La violencia económica que se ejerce sobre todos los habitantes de la tierra, es la primera causa de muertes no naturales que se producen en ella, por encima incluso de las que provocan las armas de fuego, el terrorismo y las guerras.
Lo contrario del Estado de Bienestar es el Darwinismo Universal, como mecanismo de selección humana, por el que solo los mejores, es decir, los más aptos económicamente, podrán pagar los servicios y sobrevivir. Cosa fácil de conseguir, puesto que vivimos en una democracia de saldo, que se vende al mejor postor.
El gran negocio del capital no es otro que derribar el estado de bienestar, mediante un golpe de talonario incruento, y conseguir que el pobre vuelva a casa, no solo para Navidad, sino para quedarse (a su servicio) los 365 días del año.
Privatizar servicios equivale a globalizar perjuicios; la igualdad social es el verdadero enemigo a batir.

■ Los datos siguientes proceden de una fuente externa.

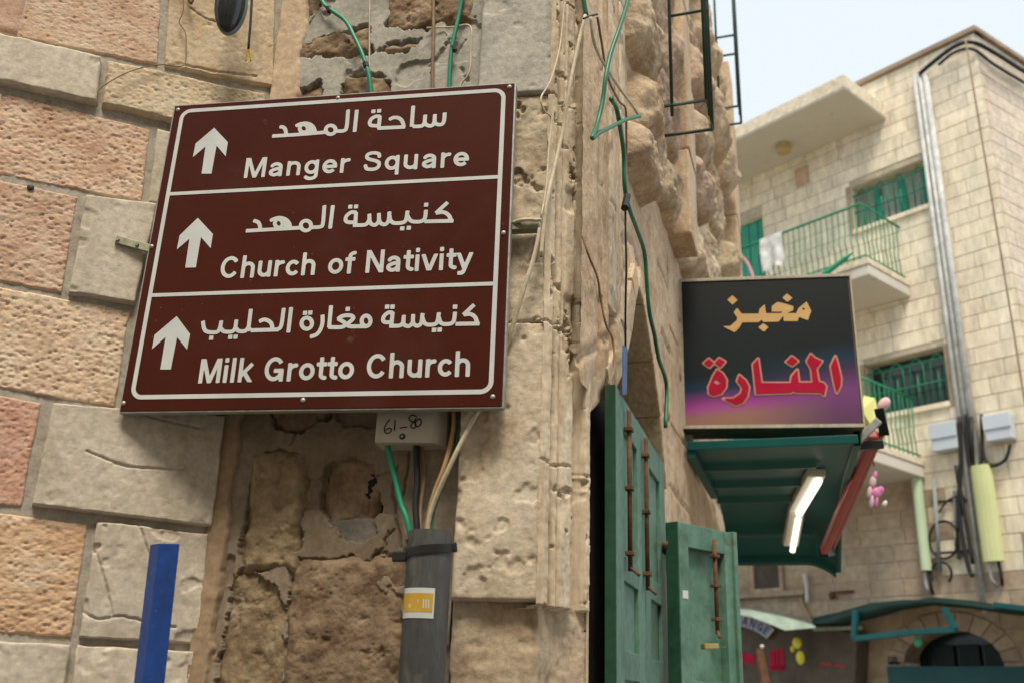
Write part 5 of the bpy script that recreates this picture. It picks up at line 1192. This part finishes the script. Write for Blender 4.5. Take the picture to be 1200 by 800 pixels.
t_ = root('folded_parasol', p, 'dark green folded parasol leaning on the upper balcony edge', 'parasol'); V, F = tubegeo([p-(q-p)*.8, p, q, q+(q-p)*.3], [.02, .05, .035, .012], 8); mesh('folded_canopy', V, F, M_grn, t_)
# broken lump at the balcony corner
# downpipes
t_ = root('downpipe_bundle', F1.w(1100, 400, .05), 'bundle of pale grey downpipes running from the roof past both windows', 'pipes')
for k, (xt, xb) in enumerate(((1086, 1116), (1092, 1124), (1099, 1131))):
    u = F1.hit((xt+xb)/2, 310, .06)[0]; zt_ = F1.hit(xt, 82, .06)[1]
    tube('downpipe', [F1.pt(u, 3.9 if k else 2.9, .07), F1.pt(u, zt_, .07)], .035 if k < 2 else .05, M_wpvc, t_, False, 10)
tube('roof_cable', [F1.pt(F1.hit(1081, 90)[0], F1.hit(1081, 90)[1], .10), F1.w(1095, 72, .12), F1.w(1120, 54, .12), F1.w(1140, 50, .12), F2.w(1165, 62, .12), F2.w(1200, 84, .12), F2.w(1230, 100, .12)], .035, M_black, t_)
tube('roof_cable', [F1.w(1100, 76, .10), F1.w(1118, 62, .16), F1.w(1140, 58, .16), F2.w(1165, 76, .12), F2.w(1205, 100, .12)], .025, M_black, t_)
t_ = root('drain_channel', F2.w(1175, 300, .03), 'thin brown cable down the side face of the apartment building', 'pipe')
u = F2.hit(1172, 300, .03)[0]; tube('channel', [F2.pt(u, 3, .03), F2.pt(u+.05, 6, .03), F2.pt(u-.03, ZR-.3, .03)], .014, M_cableb, t_, True, 8)
# grey enclosures with looping cables
def enclosure(x0, x1, y0, y1, lab):
    a_, _ = F1.hit(x0, y1, .18); b_, zb_ = F1.hit(x1, y1, .18); za = F1.hit(x0, y1, .18)[1]; zt_ = F1.hit(x1, y0, .18)[1]
    t = root('meter_box', F1.pt(a_, zb_), lab, 'box'); box('box_body', F1, a_, b_, zb_, zt_, .01, .18, M_grybox, t, .015); box('box_lid', F1, a_-.012, b_+.012, zb_+(zt_-zb_)*.45, zt_+.01, .17, .20, M_grybox, t, .01)
enclosure(1092, 1122, 492, 524, 'light grey meter box left of the dark downpipe cables')
enclosure(1155, 1186, 482, 512, 'light grey meter box right of the downpipes')
t_ = root('cable_loops', F1.w(1150, 540, .1), 'thick black cables drooping between the two grey boxes and the yellow cover', 'cables')
for pts, r in (([(1131, 485), (1133, 510), (1136, 540), (1142, 552), (1150, 540), (1151, 510), (1150, 485)], .03), ([(1150, 490), (1152, 530), (1162, 545), (1178, 538), (1184, 520)], .03), ([(1138, 488), (1140, 545)], .035), ([(1120, 545), (1130, 600), (1140, 660)], .035), ([(1124, 488), (1126, 540), (1124, 600), (1134, 660), (1140, 675)], .04)):
    tube('cable_loop', [F1.w(x, y, .12) for x, y in pts], r*.8, M_black, t_)
t_ = root('cable_coil', F1.w(1110, 640, .1), 'coiled black cables and small conduit between the two long covers', 'cables')
tube('coil', [F1.w(1106+17*math.cos(a_), 632+22*math.sin(a_), .08) for a_ in np.linspace(0, 2*math.pi, 14)], .018, M_black, t_)
tube('coil', [F1.w(1103+12*math.cos(a_), 672+14*math.sin(a_), .08) for a_ in np.linspace(2.6, 7, 12)], .02, M_black, t_)
tube('coil', [F1.w(x, y, .06) for x, y in ((1100, 600), (1112, 585), (1130, 582), (1125, 610), (1120, 640), (1130, 650))], .015, M_black, t_)
tube('conduit', [F1.w(1094, 560, .08), F1.w(1102, 670, .08)], .028, mat('steel_grey_conduit', [(.2, .22, .23), (.28, .3, .31)], 3, 0, 0, rnd=0), t_, False)
for y in (588, 648): tube('conduit', [F1.w(1093, y, .05), F1.w(1135, y-3, .05)], .018, M_dgreen, t_, False)
tube('conduit', [F1.w(1118, 575, .05), F1.w(1124, 655, .05)], .022, mat('slate_conduit', [(.12, .15, .16), (.17, .2, .21)], 3, 0, 0, rnd=0), t_, False)
# two long vertical covers
def longcover(x0, x1, y0, y1, xb0, m, lab, d=.16):
    a_, zt_ = F1.hit(x0, y0, d); b_, _ = F1.hit(x1, y0, d); zb_ = F1.hit(xb0, y1, d)[1]
    t = root('antenna_cover', F1.pt(a_, zb_), lab, 'antenna', 'long covers on the apartment wall')
    uC = (a_+b_)/2; w_ = (b_-a_)/2; n_ = 14; V = []; F = []
    for z in (zb_, zt_):
        for k in range(n_): th = 2*math.pi*k/n_; V.append(F1.pt(uC+w_*math.cos(th), z, d-.06+.09*math.sin(th)))
    F = [(k, (k+1) % n_, n_+(k+1) % n_, n_+k) for k in range(n_)]+[tuple(range(n_))[::-1], tuple(range(n_, 2*n_))]
    mesh('cover', V, F, m, t)
    for k in (-1, 1): tube('stub_cable', [F1.pt(uC+k*w_*.4, zb_, d-.06), F1.pt(uC+k*w_*.45, zb_-.22, d-.07), F1.pt(uC+k*w_*.2, zb_-.3, .02)], .022, M_black if k > 0 else M_wpvc, t)
    for z in (zb_+.2, zt_-.2): box('mount', F1, uC-.03, uC+.03, z, z+.06, 0, d-.06, M_black, t)
longcover(1066, 1077, 560, 668, 1079, M_mint, 'long narrow pale mint cover on the wall under the lower balcony')
longcover(1135, 1160, 546, 658, 1150, M_yel, 'long wide yellow green cover on the wall under the downpipes')
# things hanging at the lower balcony
t_ = root('pink_toy', raypt(1027, 577, 6.4), 'pink and white hanging toy seen beyond the red beams', 'toy')
c = raypt(1027, 577, 6.4); M_ppk = mat('pale_pink_plastic', [(.50, .33, .38), (.58, .42, .46)], 3, 0, 0, rnd=0)
for (dx, dz, a1, a3, m_) in ((0, 0, .055, .045, M_pinkc), (.03, .02, .035, .035, M_pinkc), (-.045, -.07, .02, .055, M_ppk), (-.01, -.075, .018, .05, M_pinkc), (.055, -.085, .022, .028, M_cloth), (-.02, .085, .03, .05, M_ppk), (.0, .135, .02, .04, M_pinkc), (-.055, .0, .02, .05, M_ppk)):
    ellipsoid('toy_body', c+np.array([dx, 0, dz])*.8, np.array([a1, 0, 0])*.7, np.array([0, .02, 0]), np.array([.01, 0, a3])*.8, m_, t_)
tube('toy_string', [c+np.array([-.0, 0, .17]), c+np.array([-.0, .02, .45])], .004, M_black, t_, False)
p = raypt(1016, 482, 7.5)
o = mesh('yellow_cloth', [raypt(*q) for q in ((1012, 463, 7.5), (1025, 466, 7.6), (1029, 480, 7.6), (1022, 500, 7.5), (1014, 500, 7.5), (1010, 480, 7.4))]+[raypt(*q) for q in ((1012, 463, 7.56), (1025, 466, 7.66), (1029, 480, 7.66), (1022, 500, 7.56), (1014, 500, 7.56), (1010, 480, 7.46))], [(0, 1, 2, 3, 4, 5), (11, 10, 9, 8, 7, 6)]+[(i, (i+1) % 6, 6+(i+1) % 6, 6+i) for i in range(6)], M_yelp); tag(o, 'pale yellow cloth behind the lower right corner of the bakery sign', 'cloth')
o = ellipsoid('pink_bag', raypt(1036, 473, 7.6), np.array([.05, 0, .02]), np.array([0, .04, 0]), np.array([0, 0, .05]), mat('dusty_rose_plastic', [(.55, .36, .38), (.66, .5, .5)], 5, 0, 0, rnd=0), None); tag(o, 'small dusty rose bag beside the pale yellow cloth', 'bag')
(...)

Lo que realmente busca el capital, más allá del lucro económico, es que toda la existencia del ser humano, desde la cuna a la tumba, transcurra en la más absoluta indefensión, sin seguridad ni protección alguna, sumido en una zozobra permanente, para que ambicione, sueñe y agradezca ser explotado, y esté dispuesto a entregar su alma y dedicar toda su existencia a la empresa, prestándose a lo que haga falta sin rechistar.
El currante no puede caer enfermo, ni su mujer quedarse embarazada, o cualquiera de los dos rendir menos al hacerse viejo, porque su suerte está echada. La dignidad es cosa del pasado; el ser humano ya solo es libre de venderse; no es más que una mercancía arrojada al mercado, que su empresa adquiere o se quita de encima cuando le conviene.
El único que tiene derechos, al único que hay que mimar, proteger y cuidar con todo el cariño y el interés del mundo, es al dinero. Lo importante es que él esté contento, aunque la sociedad tenga que tomar tranquilizantes y antidepresivos para acallar un malestar que las urnas no le permiten expresar.
La solución es que el cuerpo social cobre conciencia del problema, genere anticuerpos y movilice todas sus energías contra la gangrena que lo está corroyendo.
Porque desde hace ya tiempo, el Tercer Mundo se ha instalado en el Primero, y lo único que falta es que lo homologuen, haciendo de las pateras un deporte olímpico.